- _STATED TASK_: From the records below, copy every line that contains the word "script".

Dataset rows
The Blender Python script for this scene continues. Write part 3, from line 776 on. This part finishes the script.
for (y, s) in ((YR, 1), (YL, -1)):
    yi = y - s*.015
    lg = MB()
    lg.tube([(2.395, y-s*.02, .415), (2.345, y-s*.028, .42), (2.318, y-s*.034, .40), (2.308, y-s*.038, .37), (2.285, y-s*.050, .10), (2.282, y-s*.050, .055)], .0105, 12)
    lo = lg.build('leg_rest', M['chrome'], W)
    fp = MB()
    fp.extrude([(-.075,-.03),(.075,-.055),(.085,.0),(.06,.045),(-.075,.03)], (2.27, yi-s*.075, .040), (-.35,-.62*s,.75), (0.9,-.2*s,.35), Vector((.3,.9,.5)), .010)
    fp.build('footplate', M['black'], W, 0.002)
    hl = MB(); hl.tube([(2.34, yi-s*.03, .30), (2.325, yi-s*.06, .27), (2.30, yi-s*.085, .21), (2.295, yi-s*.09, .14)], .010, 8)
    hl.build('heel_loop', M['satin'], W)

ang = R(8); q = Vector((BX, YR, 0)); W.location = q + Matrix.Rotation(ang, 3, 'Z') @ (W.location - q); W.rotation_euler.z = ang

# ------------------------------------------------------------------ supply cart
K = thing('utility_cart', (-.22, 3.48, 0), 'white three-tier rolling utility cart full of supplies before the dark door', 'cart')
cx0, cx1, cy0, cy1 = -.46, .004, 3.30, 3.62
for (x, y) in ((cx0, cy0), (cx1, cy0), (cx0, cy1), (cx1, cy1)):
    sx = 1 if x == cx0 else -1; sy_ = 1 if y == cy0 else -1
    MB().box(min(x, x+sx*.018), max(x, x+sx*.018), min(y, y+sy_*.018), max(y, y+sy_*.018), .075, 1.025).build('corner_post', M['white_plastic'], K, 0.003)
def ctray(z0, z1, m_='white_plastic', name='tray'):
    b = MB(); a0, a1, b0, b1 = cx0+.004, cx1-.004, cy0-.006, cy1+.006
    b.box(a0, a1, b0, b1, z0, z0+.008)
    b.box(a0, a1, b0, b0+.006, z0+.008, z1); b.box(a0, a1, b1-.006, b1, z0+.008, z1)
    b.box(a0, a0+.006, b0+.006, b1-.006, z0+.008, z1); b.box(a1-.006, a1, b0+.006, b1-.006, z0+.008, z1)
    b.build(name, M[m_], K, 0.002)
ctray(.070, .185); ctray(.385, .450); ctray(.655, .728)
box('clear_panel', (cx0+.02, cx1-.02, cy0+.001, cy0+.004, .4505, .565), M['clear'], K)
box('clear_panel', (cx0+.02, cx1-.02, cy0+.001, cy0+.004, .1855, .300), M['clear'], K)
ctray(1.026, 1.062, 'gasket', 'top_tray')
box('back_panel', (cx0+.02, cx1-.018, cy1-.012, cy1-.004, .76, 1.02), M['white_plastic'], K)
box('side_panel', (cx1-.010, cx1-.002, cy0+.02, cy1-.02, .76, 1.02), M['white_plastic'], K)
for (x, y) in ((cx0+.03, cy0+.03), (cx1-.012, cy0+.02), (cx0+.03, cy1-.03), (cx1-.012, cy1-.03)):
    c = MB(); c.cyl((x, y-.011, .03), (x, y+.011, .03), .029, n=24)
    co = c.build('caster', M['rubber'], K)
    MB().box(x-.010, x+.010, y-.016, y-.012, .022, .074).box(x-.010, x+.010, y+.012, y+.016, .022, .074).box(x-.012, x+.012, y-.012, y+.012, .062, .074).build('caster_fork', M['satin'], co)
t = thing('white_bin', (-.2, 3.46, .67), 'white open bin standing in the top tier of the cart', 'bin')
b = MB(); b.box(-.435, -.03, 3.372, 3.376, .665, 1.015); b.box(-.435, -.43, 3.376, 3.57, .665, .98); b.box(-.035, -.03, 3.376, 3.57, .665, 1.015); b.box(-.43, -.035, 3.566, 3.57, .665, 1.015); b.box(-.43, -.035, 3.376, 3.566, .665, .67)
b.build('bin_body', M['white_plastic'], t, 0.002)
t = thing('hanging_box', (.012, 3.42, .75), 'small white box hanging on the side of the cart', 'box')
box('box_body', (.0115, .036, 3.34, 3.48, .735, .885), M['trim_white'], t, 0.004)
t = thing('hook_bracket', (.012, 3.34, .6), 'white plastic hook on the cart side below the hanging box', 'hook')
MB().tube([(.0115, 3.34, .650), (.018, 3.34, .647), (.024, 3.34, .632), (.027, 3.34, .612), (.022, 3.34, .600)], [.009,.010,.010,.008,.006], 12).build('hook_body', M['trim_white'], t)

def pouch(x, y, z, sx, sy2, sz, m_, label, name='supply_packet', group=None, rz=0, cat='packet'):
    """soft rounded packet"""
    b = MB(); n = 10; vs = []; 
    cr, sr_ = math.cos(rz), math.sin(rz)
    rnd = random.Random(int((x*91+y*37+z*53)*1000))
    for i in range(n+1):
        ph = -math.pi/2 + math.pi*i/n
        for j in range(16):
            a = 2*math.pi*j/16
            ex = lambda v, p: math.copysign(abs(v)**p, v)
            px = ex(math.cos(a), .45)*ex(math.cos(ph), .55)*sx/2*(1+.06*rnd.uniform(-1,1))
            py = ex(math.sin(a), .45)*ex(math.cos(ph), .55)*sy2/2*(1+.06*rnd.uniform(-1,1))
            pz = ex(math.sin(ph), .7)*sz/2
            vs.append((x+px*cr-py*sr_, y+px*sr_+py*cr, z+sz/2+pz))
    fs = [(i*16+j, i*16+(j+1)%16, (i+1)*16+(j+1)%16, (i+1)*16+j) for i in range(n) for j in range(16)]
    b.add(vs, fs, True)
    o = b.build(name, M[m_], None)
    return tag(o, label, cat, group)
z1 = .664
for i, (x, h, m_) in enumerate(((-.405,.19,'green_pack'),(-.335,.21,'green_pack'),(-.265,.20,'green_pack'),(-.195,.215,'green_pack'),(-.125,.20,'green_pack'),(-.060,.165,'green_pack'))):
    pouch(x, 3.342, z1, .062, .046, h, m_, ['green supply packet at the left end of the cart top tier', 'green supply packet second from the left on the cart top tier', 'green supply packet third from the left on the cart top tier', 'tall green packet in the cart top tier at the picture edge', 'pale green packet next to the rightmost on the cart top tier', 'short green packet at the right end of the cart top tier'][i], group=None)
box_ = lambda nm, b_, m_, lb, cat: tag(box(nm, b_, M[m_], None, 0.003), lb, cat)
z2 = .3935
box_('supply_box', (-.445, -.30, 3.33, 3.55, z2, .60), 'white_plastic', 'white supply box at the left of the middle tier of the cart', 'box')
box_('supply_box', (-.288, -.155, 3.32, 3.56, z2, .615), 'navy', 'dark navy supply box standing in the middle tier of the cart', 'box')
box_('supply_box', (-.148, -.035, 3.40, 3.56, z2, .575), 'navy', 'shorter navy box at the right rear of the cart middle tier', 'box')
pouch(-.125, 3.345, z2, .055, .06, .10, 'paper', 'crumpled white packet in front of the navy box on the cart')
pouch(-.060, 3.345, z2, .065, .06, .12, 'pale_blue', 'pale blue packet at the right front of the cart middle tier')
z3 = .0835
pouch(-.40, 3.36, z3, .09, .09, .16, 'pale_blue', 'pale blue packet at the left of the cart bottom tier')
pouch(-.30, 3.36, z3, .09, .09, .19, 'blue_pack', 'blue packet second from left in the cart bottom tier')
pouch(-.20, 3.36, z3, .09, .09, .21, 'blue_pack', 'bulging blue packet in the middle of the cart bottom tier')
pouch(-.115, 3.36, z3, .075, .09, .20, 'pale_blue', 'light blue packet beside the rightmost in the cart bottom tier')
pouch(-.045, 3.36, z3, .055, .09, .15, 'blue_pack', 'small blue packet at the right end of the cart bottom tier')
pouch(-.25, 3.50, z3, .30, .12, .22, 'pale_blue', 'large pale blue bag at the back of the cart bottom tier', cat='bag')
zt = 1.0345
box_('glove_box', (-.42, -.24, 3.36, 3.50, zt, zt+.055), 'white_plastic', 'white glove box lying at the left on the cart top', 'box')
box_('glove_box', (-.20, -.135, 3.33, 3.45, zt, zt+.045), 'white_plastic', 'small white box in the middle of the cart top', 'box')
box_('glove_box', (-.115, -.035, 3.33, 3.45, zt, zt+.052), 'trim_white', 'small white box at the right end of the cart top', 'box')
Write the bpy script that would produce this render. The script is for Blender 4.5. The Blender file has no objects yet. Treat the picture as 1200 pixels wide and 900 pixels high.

- _REPLY TO THE TASK_:
The Blender Python script for this scene continues. Write part 3, from line 776 on. This part finishes the script.
Write the bpy script that would produce this render. The script is for Blender 4.5. The Blender file has no objects yet. Treat the picture as 1200 pixels wide and 900 pixels high.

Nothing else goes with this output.